A Blog by Jonathan Low


Aug 13, 2013

The Price of History: Schindler's List Receives Zero Bids on eBay

It is a testament to the value we place on history and on the intellectual property that conveys its authenticity. The market for 'originals' of whatever provenance has grown exponentially.

Perhaps we seek validation for our own legitimacy or perhaps we just think that a 'greater fool' will see value in something notorious, famous or merely noteworthy. So all manner of documents some real, some fake, some of debatable worth, have found their way to market.

A list compiled by German businessman Oskar Schindler, who famously saved a thousand or more Jews from the gas chambers by employing them, sometimes dubiously, in his factory would appear to have all the elements of such an asset. It represents a real, if searing, reminder of historical events, of human kindness - and it was memorialized in an Academy Award winning movie by iconic director Steven Spielberg.

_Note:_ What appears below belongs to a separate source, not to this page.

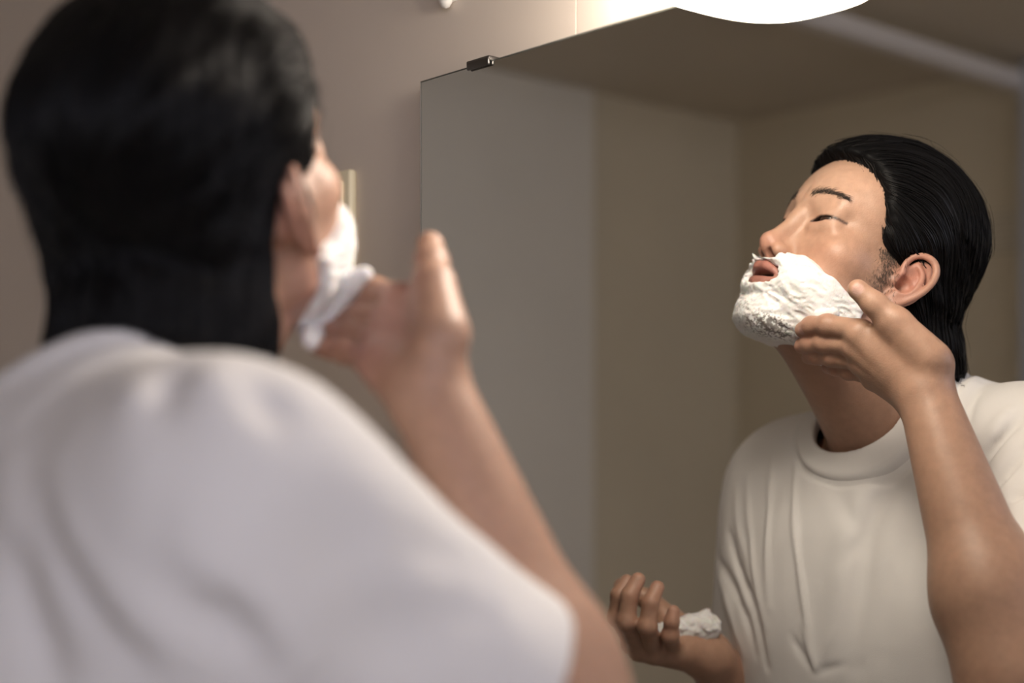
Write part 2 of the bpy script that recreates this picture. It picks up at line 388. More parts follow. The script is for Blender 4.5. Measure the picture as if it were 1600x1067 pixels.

But the experience of those attempting to sell this document is also a cautionary tale. Because it underscores the meaning of value. The attempted purveyors of this document were asking $3 million as a starting bid. There was both skepticism and optimism when the auction was announced: after all, how to make sense of the hundreds of millions that collectors pay for works of art? But then the director of the Holocaust Museum in Cracow, Poland where those who comprised Schindler's list originated challenged the asking price, saying the document was interesting but not 'the' original and the auction collapsed.

Subsequently, an auction house in New Hampshire has put another Schindler document up for sale. This one purports to support another element of the story, the Nazi approval to move his factory. Bids so far have reached $21,000. The prices asked or bid are less interesting the lesson this holds for IP generally and historical papers specifically: we are becoming more sophisticated about our understanding of where intangible value lies and how it should be determined. The days of assumptions and guesses and unsupported (or unsupportable) claims have fallen as knowledge about and commercial interest in these 'soft' assets has hardened. Which is both a welcome harbinger of attention belatedly due and a signal that a time of innocence has passed. JL

Alana Abramson reports on ABC News:

An auction of one of Oskar Schindler's famed lists on eBay at a starting price of $3 million closed without receiving any bids, as some experts questioned the price tag.
Schindler, a factory owner and member of the Nazi Party, saved more than 1,000 Jews during the Holocaust by employing them in his factory. His employees were documented on lists made famous in Thomas Keneally's book, "Schindler's List," the basis for Steven Spielberg's 1993 film. Those on the lists were saved from deportation to concentration camps.
The list that was up for auction contains 801 male names and is dated April 8, 1945.
David Crowe, a Holocaust historian and the author of the book, "Oskar Schindler: The Untold Account of His Life, Wartime Activities, and the True Story Behind the List," said that the date of the list may be one reason it did not receive any bids.
Crowe said that the film depicted the first two lists ever created, in the fall of 1944. He only views those lists as the "lists of life," as they are called in the film. The subsequent lists -- including this one -- were simply updates of the original lists. They are not worth $3 million, he said.
"When they say 'Schindler's list,' it's almost like they are using the romance of the original list and the magic of that to sell what was prepared at the end of the war," said Crowe. "This list is far less valuable."
The auction also came under criticism last week from Michal Niezabitowski, director of the Historical Museum of Krakow. The Israeli newspaper Haaretz reported last week that Niezabitowski also said the list on eBay was a copy of the original, and was not worth $3 million.
Crowe said that because he had not seen the list, he could not comment whether it was the original version of the list or a duplicate. But even if it was the original version, he said, he did not think it would be worth $3 million.
"This is not fraudulent," he said of the effort to place the list on eBay. "They certainly do tell the end of the the story, but they don't illuminate the beginning, so they are less important."
The list is described on eBay as "guaranteed authentic." Zimet received the list from a descendent of Itzak Stern, Schindler's accountant, who helped compile the list, and an affidavit from that relative accompanies the list.
The auction closed the evening of July 28 after being open for a little more than a week. Eric Gazin, the president of Gazin auctions, was listed as the seller. Gary Zimet, curator of Moments in Time, which buys and sells original manuscripts, currently owns the list.
Although the list was placed on eBay, it was only open to pre-qualified bidders who had been vetted by Gazin. Gazin said that he still has bidders who are interested, but he was not able to verify their finances in time.
"We are in active discussions with multiple parties," he said.

Gazin said that if an original document existed, it would come from the Stern family. He has no plans to lower the price.